There is no profit for the utility in the fuel Rider A, but both generation and transmission projects use shareholder equity as financing and thus are allowed a profit or return on that equity (ROE.) A CSP makes a profit, too, but Dominion stops profiting off those customers.

The main things left are taxes (good luck avoiding those) and distribution, the system of substations, transformers and smaller wires that link to all the home and business connections.  The CSP does not (could not) seek to duplicate that, and its customers continue to pay Dominion for that service.  Some consider that the only natural monopoly.

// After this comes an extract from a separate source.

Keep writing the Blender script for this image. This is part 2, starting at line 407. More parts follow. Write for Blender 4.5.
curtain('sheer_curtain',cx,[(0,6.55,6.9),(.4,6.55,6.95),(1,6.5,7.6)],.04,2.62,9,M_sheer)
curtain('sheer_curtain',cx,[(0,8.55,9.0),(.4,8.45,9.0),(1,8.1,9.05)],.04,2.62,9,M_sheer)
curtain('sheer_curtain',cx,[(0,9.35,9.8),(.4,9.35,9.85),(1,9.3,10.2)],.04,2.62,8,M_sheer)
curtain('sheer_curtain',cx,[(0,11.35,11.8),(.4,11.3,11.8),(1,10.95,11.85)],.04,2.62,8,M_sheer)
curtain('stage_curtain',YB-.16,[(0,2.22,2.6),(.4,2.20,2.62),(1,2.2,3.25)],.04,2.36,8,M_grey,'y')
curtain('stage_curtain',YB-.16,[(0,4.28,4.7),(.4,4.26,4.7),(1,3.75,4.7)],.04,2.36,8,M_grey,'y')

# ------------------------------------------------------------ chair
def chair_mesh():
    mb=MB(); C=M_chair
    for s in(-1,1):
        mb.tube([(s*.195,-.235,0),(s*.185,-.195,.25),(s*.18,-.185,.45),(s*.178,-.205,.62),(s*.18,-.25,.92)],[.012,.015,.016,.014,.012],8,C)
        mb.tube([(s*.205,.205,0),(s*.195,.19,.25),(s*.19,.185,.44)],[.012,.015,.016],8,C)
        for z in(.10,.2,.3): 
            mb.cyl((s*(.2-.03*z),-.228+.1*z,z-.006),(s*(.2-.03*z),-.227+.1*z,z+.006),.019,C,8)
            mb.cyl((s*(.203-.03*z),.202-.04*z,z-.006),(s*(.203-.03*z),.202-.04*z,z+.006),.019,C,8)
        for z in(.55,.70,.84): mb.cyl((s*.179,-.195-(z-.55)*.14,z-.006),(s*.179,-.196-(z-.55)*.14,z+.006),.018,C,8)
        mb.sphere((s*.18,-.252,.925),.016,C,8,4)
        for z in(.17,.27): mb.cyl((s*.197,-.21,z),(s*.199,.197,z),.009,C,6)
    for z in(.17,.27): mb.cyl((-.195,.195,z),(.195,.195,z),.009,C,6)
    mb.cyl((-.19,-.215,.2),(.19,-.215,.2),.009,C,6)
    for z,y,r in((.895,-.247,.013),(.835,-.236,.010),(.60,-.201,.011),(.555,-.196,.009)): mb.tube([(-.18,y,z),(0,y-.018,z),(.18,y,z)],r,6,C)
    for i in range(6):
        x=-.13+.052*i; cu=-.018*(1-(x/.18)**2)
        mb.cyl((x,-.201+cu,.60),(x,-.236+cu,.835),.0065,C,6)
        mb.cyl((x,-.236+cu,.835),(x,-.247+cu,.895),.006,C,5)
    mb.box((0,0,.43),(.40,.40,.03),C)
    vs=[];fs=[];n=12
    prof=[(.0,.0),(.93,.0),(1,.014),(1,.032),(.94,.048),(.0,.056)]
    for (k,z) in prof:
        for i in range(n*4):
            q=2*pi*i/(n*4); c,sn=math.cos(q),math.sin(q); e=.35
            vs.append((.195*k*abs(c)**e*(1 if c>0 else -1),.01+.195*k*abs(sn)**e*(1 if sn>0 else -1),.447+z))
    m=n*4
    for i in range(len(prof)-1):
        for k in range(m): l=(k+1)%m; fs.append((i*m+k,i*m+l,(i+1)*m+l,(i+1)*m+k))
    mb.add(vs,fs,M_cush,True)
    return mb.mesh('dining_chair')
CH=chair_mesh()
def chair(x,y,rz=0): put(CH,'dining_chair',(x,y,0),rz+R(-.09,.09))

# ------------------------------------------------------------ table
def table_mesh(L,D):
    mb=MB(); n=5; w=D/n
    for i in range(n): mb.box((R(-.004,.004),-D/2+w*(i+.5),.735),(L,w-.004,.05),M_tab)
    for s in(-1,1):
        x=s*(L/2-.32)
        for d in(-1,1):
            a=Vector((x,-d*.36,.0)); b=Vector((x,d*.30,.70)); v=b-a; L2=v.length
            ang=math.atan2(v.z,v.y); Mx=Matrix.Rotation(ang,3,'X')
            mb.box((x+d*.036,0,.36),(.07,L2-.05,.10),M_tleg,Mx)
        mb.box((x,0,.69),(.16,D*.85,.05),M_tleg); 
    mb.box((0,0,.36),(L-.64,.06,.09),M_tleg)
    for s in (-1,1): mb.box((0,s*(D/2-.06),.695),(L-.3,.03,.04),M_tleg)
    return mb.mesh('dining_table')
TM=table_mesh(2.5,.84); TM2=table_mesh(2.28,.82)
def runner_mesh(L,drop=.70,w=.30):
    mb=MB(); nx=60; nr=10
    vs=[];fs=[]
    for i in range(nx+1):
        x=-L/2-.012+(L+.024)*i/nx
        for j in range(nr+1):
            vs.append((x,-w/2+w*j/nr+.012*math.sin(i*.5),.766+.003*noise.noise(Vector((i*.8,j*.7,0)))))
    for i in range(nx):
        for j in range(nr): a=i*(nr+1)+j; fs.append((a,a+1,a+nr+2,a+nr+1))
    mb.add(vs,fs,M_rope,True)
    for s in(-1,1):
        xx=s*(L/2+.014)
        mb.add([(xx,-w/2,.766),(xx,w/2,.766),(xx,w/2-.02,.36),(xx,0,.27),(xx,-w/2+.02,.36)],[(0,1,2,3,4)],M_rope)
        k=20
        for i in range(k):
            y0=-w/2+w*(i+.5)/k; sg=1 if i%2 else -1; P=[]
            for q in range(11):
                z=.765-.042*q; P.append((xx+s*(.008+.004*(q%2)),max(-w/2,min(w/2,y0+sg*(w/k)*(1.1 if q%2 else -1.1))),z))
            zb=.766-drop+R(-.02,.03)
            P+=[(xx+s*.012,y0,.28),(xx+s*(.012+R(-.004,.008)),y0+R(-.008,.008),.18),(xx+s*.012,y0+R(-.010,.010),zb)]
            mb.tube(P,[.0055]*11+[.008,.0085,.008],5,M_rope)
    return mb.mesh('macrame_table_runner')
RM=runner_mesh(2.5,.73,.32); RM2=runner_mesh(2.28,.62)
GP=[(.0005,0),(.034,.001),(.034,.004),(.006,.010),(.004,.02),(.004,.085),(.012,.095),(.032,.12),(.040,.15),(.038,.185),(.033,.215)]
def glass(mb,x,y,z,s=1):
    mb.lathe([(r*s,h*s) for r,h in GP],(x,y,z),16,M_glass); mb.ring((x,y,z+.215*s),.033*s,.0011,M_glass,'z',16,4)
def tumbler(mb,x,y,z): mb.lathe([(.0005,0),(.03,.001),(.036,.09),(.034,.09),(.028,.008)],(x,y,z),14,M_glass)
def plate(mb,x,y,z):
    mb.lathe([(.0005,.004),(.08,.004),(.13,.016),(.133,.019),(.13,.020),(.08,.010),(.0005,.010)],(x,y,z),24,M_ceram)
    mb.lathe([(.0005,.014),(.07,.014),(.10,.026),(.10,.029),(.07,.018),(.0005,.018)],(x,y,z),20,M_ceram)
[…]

So because CSP customers continue to pay their distribution costs to Dominion, they pay some of the other riders which have generated controversy and Bacon’s Rebellion reports:  Rider U, which covers the strategic underground project for smaller tap lines and Riders C1A, C2A and C3A, which cover various demand management and energy efficiency programs. (Some large industrial customers served directly by transmission voltage may avoid all that, too.)

If you are counting, 14 individual rate adjustment clause riders have been listed, ten of which can be avoided with a CSP.  For the full list and how they are categorized, open this. Rider E for the coal ash costs will be number 15.

To figure out what each of them is costing you, look here and open up each one, and Schedule 1 is the residential price.  For example, Rider S, the Virginia City coal plant, is adding about $4.05 cents on a 1,000-kilowatt hour monthly bill and the Greensville natural gas plant $2.29.

Would those individual costs go up to remaining customers if tens of thousands of Dominion customers suddenly went elsewhere?  That’s a fair question, and a crucial one as the pressure to end the monopoly continues to grow.  Any transition to a pure retail choice approach is going to be tricky, with only fools rushing in.

Money isn’t the only issue, but many of the large business customers seeking to leave are indeed looking for (and finding) CSPs that offer a lower cost.  The other goal customers are seeking, 100 percent renewable energy, is not always substantially cheaper but it can be.  That bears further examination in another post.